● SOURCE MATERIAL:

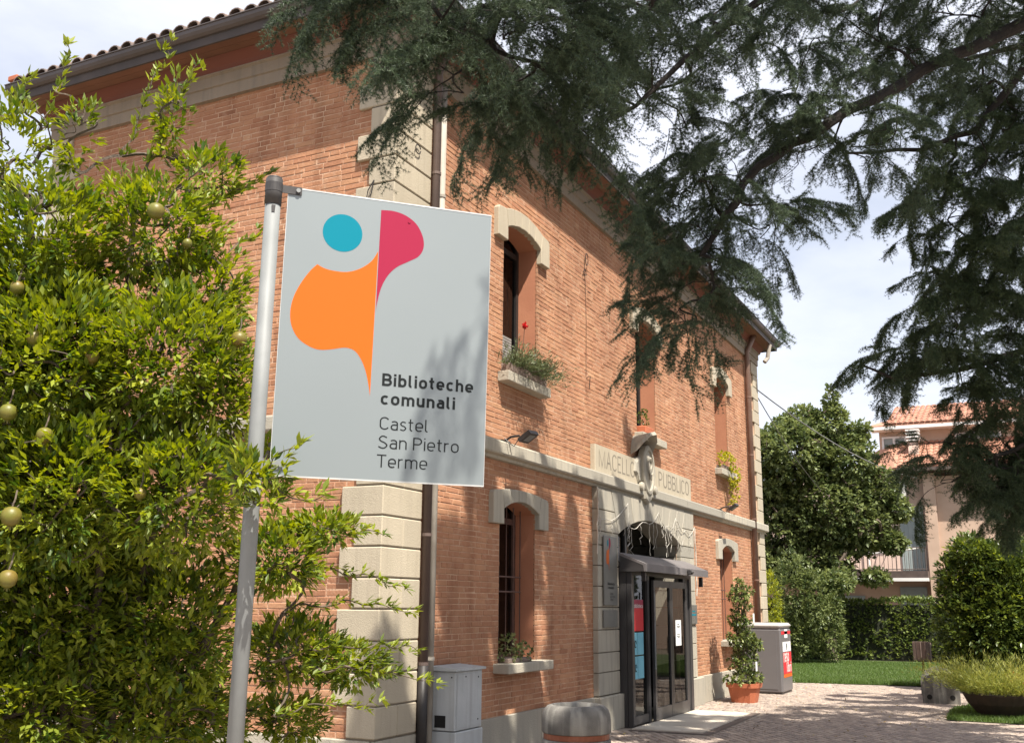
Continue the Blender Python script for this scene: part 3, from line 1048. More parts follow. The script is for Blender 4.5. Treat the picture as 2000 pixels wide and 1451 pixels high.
# front slope rows, running up from the long eave
for i in range(int((e1 - e0) / .2)):
    x = e0 + .1 + i * .2
    for k in range(9):
        if k * .3 > min(x - e0, e1 - x): break
        yy = f0 + .12 + k * .30
        V = []; F = []
        n = 6
        for q, (y, rr) in enumerate(((yy, .085), (yy + .36, .073))):
            zz = zr + (y - f0) * slope + (.034 if q == 0 else .012)
            for m_ in range(n):
                t = math.pi * m_ / (n - 1)
                V.append((x + rr * math.cos(t), y, zz + rr * .86 * math.sin(t)))
        for m_ in range(n - 1): F.append((m_, m_ + 1, n + m_ + 1, n + m_))
        others.add(V, F, float(tr.uniform(0, .9)))
others.build("roof_tile_rows", "tile", roof, kind="stuff")
# pale ridge end tile at the far corner
mb = MB(); mb.cbox(e0 + .02, e0 + .35, f1 - .02, f1 + .14, zr + .10, zr + .17, .01, .9); mb.build("ridge_tile", "terracotta", roof)

# arches ------------------------------------------------------------
def circ3(xa, za, xb, zb):
    """circle through (-xa,za),(0,zb),(xa,za): centre z, radius"""
    c = (xa * xa + za * za - zb * zb) / (2 * (za - zb))
    return c, zb - c

def window(cx, zs, zsp, zap, upper):
    w = bpy.data.objects.new("window", None); COL.objects.link(w); w.parent = bld
    cz, rad = circ3(HW, zsp, 0, zap)
    # reveal: jambs, soffit, sill bed
    D = .26
    mb = MB()
    x0, x1 = cx - HW, cx + HW
    mb.quad((x1, .016, zs), (x1, D, zs), (x1, D, zsp), (x1, .016, zsp))
    mb.quad((x0, D, zs), (x0, .016, zs), (x0, .016, zsp), (x0, D, zsp))
    N = 12
    arcp = [(cx - HW + 2 * HW * i / N, cz + math.sqrt(max(0, rad * rad - (-HW + 2 * HW * i / N) ** 2))) for i in range(N + 1)]
    for (a, b), (c, d) in zip(arcp, arcp[1:]):
        mb.quad((a, .0, b), (c, .0, d), (c, D, d), (a, D, b))
        mb.quad((a, .03, b), (a, .03, zap + .02), (c, .03, zap + .02), (c, .03, d))
    mb.build("reveal", "plaster", w)
    # hood: two legs and five wedge stones
    xo = HW + (.265 if upper else .27)
    zl = 5.95 if upper else 2.545
    zlt = zsp + (.20 if upper else .20)
    rise = .285 if upper else .225
    yf = -.065
    for sgn in (-1, 1):
        a0 = HW + .003; 
        poly = [(cx + sgn * xo, zl), (cx + sgn * a0, zl), (cx + sgn * a0, zsp), (cx + sgn * (a0 + .055), zlt + .015), (cx + sgn * (xo - .03), zlt - .005), (cx + sgn * xo, zlt - .04)]
        mb = MB(); mb.prism(poly, yf, .02, .006, st()); mb.build("hood_stone", "stone" if upper else "stone_grey", w)
    n = 5
    zc_o = cz; ro = rad + .20
    def pt(f, rr):
        a = math.asin(HW / rad) * (2 * f - 1) * (1 if rr < rad + .01 else 1.0)
        s_a = math.asin(min(1, HW / rad)) * (2 * f - 1)
        if rr < rad + .01:
            return (cx + rad * math.sin(s_a), cz + rad * math.cos(s_a))
        # outer edge bows a little more
        x = (HW + .055) * (2 * f - 1)
        return (cx + x, zsp + .215 + (rise - .195) * (1 - (2 * f - 1) ** 2))
    for i in range(n):
        f0_, f1_ = i / n + .004, (i + 1) / n - .004
        poly = [pt(f0_, rad), pt((f0_ + f1_) / 2, rad), pt(f1_, rad), pt(f1_, rad + .2), pt((f0_ + f1_) / 2, rad + .2), pt(f0_, rad + .2)]
        mb = MB(); mb.prism(poly, yf, .02, .006, st()); mb.build("hood_stone", "stone" if upper else "stone_grey", w)
    # sill
    if upper:
        mb = MB(); mb.cbox(x0 - .12, x1 + .12, -.15, .2, zs - .12, zs, .008, st()); mb.build("sill", "stone_grey", w)
    else:
        mb = MB(); mb.cbox(x0 - .12, x1 + .12, -.20, .2, zs - .105, zs, .008, st()); mb.build("sill", "stone_grey", w)
    # frame, panes, dark room behind
    mb = MB()
    yF = D + .0
    for a, b, c, d in ((x0, x0 + .06, zs, zap + .05), (x1 - .06, x1, zs, zap + .05), (cx - .04, cx + .04, zs, zap + .05)):
        mb.box(a, b, yF, yF + .06, c, d)
    mb.box(x0 + .06, cx - .04, yF + .002, yF + .058, zs, zs + .07); mb.box(cx + .04, x1 - .06, yF + .002, yF + .058, zs, zs + .07)
    mb.box(x0 + .06, cx - .04, yF + .002, yF + .058, zsp - .12, zsp - .05); mb.box(cx + .04, x1 - .06, yF + .002, yF + .058, zsp - .12, zsp - .05)
    mb.build("frame", "rust" if not upper else "blackmetal", w)
    for a, b in ((x0 + .06, cx - .04), (cx + .04, x1 - .06)):
        mb = MB(); mb.quad((a, yF + .03, zs + .07), (b, yF + .03, zs + .07), (b, yF + .03, zap + .04), (a, yF + .03, zap + .04)); mb.build("pane", "glass_win", w)
    mb = MB()
    yb = yF + .5
    mb.quad((x0, yb, zs), (x1, yb, zs), (x1, yb, zap + .1), (x0, yb, zap + .1))
    for a in (x0, x1): mb.quad((a, yF + .06, zs), (a, yb, zs), (a, yb, zap + .1), (a, yF + .06, zap + .1))
    mb.quad((x0, yF, zap + .1), (x1, yF, zap + .1), (x1, yb, zap + .1), (x0, yb, zap + .1)); mb.quad((x0, yF, zs), (x1, yF, zs), (x1, yb, zs), (x0, yb, zs))
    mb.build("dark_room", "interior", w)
    return w, x0, x1, D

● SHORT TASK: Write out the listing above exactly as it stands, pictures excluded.

● TASK RESPONSE:
Continue the Blender Python script for this scene: part 3, from line 1048. More parts follow. The script is for Blender 4.5. Treat the picture as 2000 pixels wide and 1451 pixels high.
# front slope rows, running up from the long eave
for i in range(int((e1 - e0) / .2)):
    x = e0 + .1 + i * .2
    for k in range(9):
        if k * .3 > min(x - e0, e1 - x): break
        yy = f0 + .12 + k * .30
        V = []; F = []
        n = 6
        for q, (y, rr) in enumerate(((yy, .085), (yy + .36, .073))):
            zz = zr + (y - f0) * slope + (.034 if q == 0 else .012)
            for m_ in range(n):
                t = math.pi * m_ / (n - 1)
                V.append((x + rr * math.cos(t), y, zz + rr * .86 * math.sin(t)))
        for m_ in range(n - 1): F.append((m_, m_ + 1, n + m_ + 1, n + m_))
        others.add(V, F, float(tr.uniform(0, .9)))
others.build("roof_tile_rows", "tile", roof, kind="stuff")
# pale ridge end tile at the far corner
mb = MB(); mb.cbox(e0 + .02, e0 + .35, f1 - .02, f1 + .14, zr + .10, zr + .17, .01, .9); mb.build("ridge_tile", "terracotta", roof)

# arches ------------------------------------------------------------
def circ3(xa, za, xb, zb):
    """circle through (-xa,za),(0,zb),(xa,za): centre z, radius"""
    c = (xa * xa + za * za - zb * zb) / (2 * (za - zb))
    return c, zb - c

def window(cx, zs, zsp, zap, upper):
    w = bpy.data.objects.new("window", None); COL.objects.link(w); w.parent = bld
    cz, rad = circ3(HW, zsp, 0, zap)
    # reveal: jambs, soffit, sill bed
    D = .26
    mb = MB()
    x0, x1 = cx - HW, cx + HW
    mb.quad((x1, .016, zs), (x1, D, zs), (x1, D, zsp), (x1, .016, zsp))
    mb.quad((x0, D, zs), (x0, .016, zs), (x0, .016, zsp), (x0, D, zsp))
    N = 12
    arcp = [(cx - HW + 2 * HW * i / N, cz + math.sqrt(max(0, rad * rad - (-HW + 2 * HW * i / N) ** 2))) for i in range(N + 1)]
    for (a, b), (c, d) in zip(arcp, arcp[1:]):
        mb.quad((a, .0, b), (c, .0, d), (c, D, d), (a, D, b))
        mb.quad((a, .03, b), (a, .03, zap + .02), (c, .03, zap + .02), (c, .03, d))
    mb.build("reveal", "plaster", w)
    # hood: two legs and five wedge stones
    xo = HW + (.265 if upper else .27)
    zl = 5.95 if upper else 2.545
    zlt = zsp + (.20 if upper else .20)
    rise = .285 if upper else .225
    yf = -.065
    for sgn in (-1, 1):
        a0 = HW + .003; 
        poly = [(cx + sgn * xo, zl), (cx + sgn * a0, zl), (cx + sgn * a0, zsp), (cx + sgn * (a0 + .055), zlt + .015), (cx + sgn * (xo - .03), zlt - .005), (cx + sgn * xo, zlt - .04)]
        mb = MB(); mb.prism(poly, yf, .02, .006, st()); mb.build("hood_stone", "stone" if upper else "stone_grey", w)
    n = 5
    zc_o = cz; ro = rad + .20
    def pt(f, rr):
        a = math.asin(HW / rad) * (2 * f - 1) * (1 if rr < rad + .01 else 1.0)
        s_a = math.asin(min(1, HW / rad)) * (2 * f - 1)
        if rr < rad + .01:
            return (cx + rad * math.sin(s_a), cz + rad * math.cos(s_a))
        # outer edge bows a little more
        x = (HW + .055) * (2 * f - 1)
        return (cx + x, zsp + .215 + (rise - .195) * (1 - (2 * f - 1) ** 2))
    for i in range(n):
        f0_, f1_ = i / n + .004, (i + 1) / n - .004
        poly = [pt(f0_, rad), pt((f0_ + f1_) / 2, rad), pt(f1_, rad), pt(f1_, rad + .2), pt((f0_ + f1_) / 2, rad + .2), pt(f0_, rad + .2)]
        mb = MB(); mb.prism(poly, yf, .02, .006, st()); mb.build("hood_stone", "stone" if upper else "stone_grey", w)
    # sill
    if upper:
        mb = MB(); mb.cbox(x0 - .12, x1 + .12, -.15, .2, zs - .12, zs, .008, st()); mb.build("sill", "stone_grey", w)
    else:
        mb = MB(); mb.cbox(x0 - .12, x1 + .12, -.20, .2, zs - .105, zs, .008, st()); mb.build("sill", "stone_grey", w)
    # frame, panes, dark room behind
    mb = MB()
    yF = D + .0
    for a, b, c, d in ((x0, x0 + .06, zs, zap + .05), (x1 - .06, x1, zs, zap + .05), (cx - .04, cx + .04, zs, zap + .05)):
        mb.box(a, b, yF, yF + .06, c, d)
    mb.box(x0 + .06, cx - .04, yF + .002, yF + .058, zs, zs + .07); mb.box(cx + .04, x1 - .06, yF + .002, yF + .058, zs, zs + .07)
    mb.box(x0 + .06, cx - .04, yF + .002, yF + .058, zsp - .12, zsp - .05); mb.box(cx + .04, x1 - .06, yF + .002, yF + .058, zsp - .12, zsp - .05)
    mb.build("frame", "rust" if not upper else "blackmetal", w)
    for a, b in ((x0 + .06, cx - .04), (cx + .04, x1 - .06)):
        mb = MB(); mb.quad((a, yF + .03, zs + .07), (b, yF + .03, zs + .07), (b, yF + .03, zap + .04), (a, yF + .03, zap + .04)); mb.build("pane", "glass_win", w)
    mb = MB()
    yb = yF + .5
    mb.quad((x0, yb, zs), (x1, yb, zs), (x1, yb, zap + .1), (x0, yb, zap + .1))
    for a in (x0, x1): mb.quad((a, yF + .06, zs), (a, yb, zs), (a, yb, zap + .1), (a, yF + .06, zap + .1))
    mb.quad((x0, yF, zap + .1), (x1, yF, zap + .1), (x1, yb, zap + .1), (x0, yb, zap + .1)); mb.quad((x0, yF, zs), (x1, yF, zs), (x1, yb, zs), (x0, yb, zs))
    mb.build("dark_room", "interior", w)
    return w, x0, x1, D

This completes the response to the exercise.